The one thing Moores will not ever do is blame the players. Never, in public or private, does he seek to do so. In fact, it is notable that, on or off the record, he does not criticise anyone. Not Andrew Strauss, not Kevin Pietersen (about whom he says, "he's a funny mix. There are things I admire") and not Colin Graves, who was in Barbados at the time of Moores' last Test but didn't find the time to tell his coach he was about to be sacked. His only gripe, really, is with his public image as a stats-driven, robotic coach and the interview that may have cemented that reputation.
It is notable, too, that several of the players have made their support of Moores public. Joe Root, who called him "brilliant" and praised him as knowing "how to get the best out of me", crediting Moores for his "drastic improvement", was the most vocal but also far from atypical. Whoever Strauss consulted before making his decision, it certainly was not the England Test squad. Many of them remain in touch with him. "Once your coach, always your coach," Moores says with a smile. "They know they can call me.
"Joe's words were appreciated. It was brave of him to say that at that time."

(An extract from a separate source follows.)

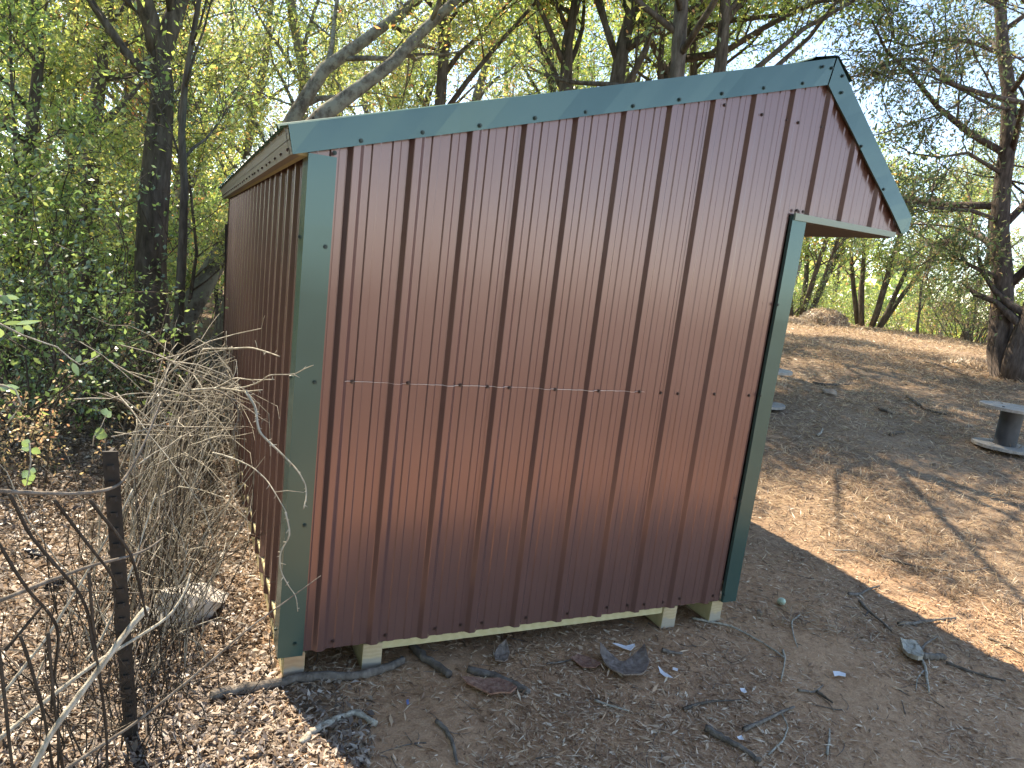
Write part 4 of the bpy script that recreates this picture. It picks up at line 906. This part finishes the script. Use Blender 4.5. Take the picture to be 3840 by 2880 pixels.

And yet, after two sackings and some treatment that can only be described as shoddy, Moores says he would still work for the ECB again. While he has not yet been approached for a role at Loughborough - an organisation that is about to have a radical overhaul - it remains highly probable that he will be. His eye for young talent, his record as a developer of that talent, and his ability to impart knowledge to other coaches, remain assets.
"Yes, I'd work for the ECB again," he says. "A role at Loughborough would be exciting. I love coaching and that would be working with the best players and coaches. Yes, it appeals.
"Professional sport can be cruel. Or maybe ruthless is a better word. You know that when you go into it. You are immersed in it."
His fault, as much as it is one, was his inability to play the media or political game. His failure to understand that style is as important as substance when it comes to selling yourself to the public. His failure to understand the dark side of the organisation that had employed him.
While a perception that he was closely aligned to an unattractive ECB regime - the regime of Downton and Giles Clarke that talked of people being "outside cricket" - no doubt hurt him, his main fault may well have been simply being a decent man in an increasingly indecent world. A man who thought that, if he worked hard, planned for the future and forged a strong relationship, it would be enough.
And that's the lasting impression of Moores. For whatever you think of his coaching - his international record is modest; his county and development record excellent - as a man, he has a dignity that is rare in professional sport.
A sense of perspective, too. After England lost to India at Lord's last summer, Moores was asked if he was at "rock bottom". His reply - "who knows what rock bottom is, but it isn't losing a cricket match" - sums him up better than anything else he said in his period at the helm. Even after his second sacking, he found a positive. "If feels as if I've got my wife and kids back," he said.
Following this interview, he went to see his son, Tom, a hard-hitting wicketkeeper-batsman, play for Nottinghamshire seconds against Warwickshire. The sacking has hurt, but he will cope. "A glass of wine helps," he says.
"I don't put this on," he says as the interview draws to a close. "I don't know if it's from my mum or what. But I am a calm person who can see the value of looking at people in their best light. It was such a slanging match last time. There were so many opinions. And so much of it was wrong. I didn't want to get involved. It's all so easy to do that. I'm not going down that route.
"I've been offered book deals, but it's not who I am. And if I did one, I would want it to be things I've learned and stories to help people get the best out of themselves and others. I have to be true to what I am. There's not a lot of mileage in negativity, you know.
"Of course it's been tough. This is the first summer for 33 years I've not been involved in the game in a professional way. But I'm a coach. It's what I do. I love England and I love cricket. The game doesn't owe me anything. It's been great fun working in it. And the hunger... it's just starting to come back."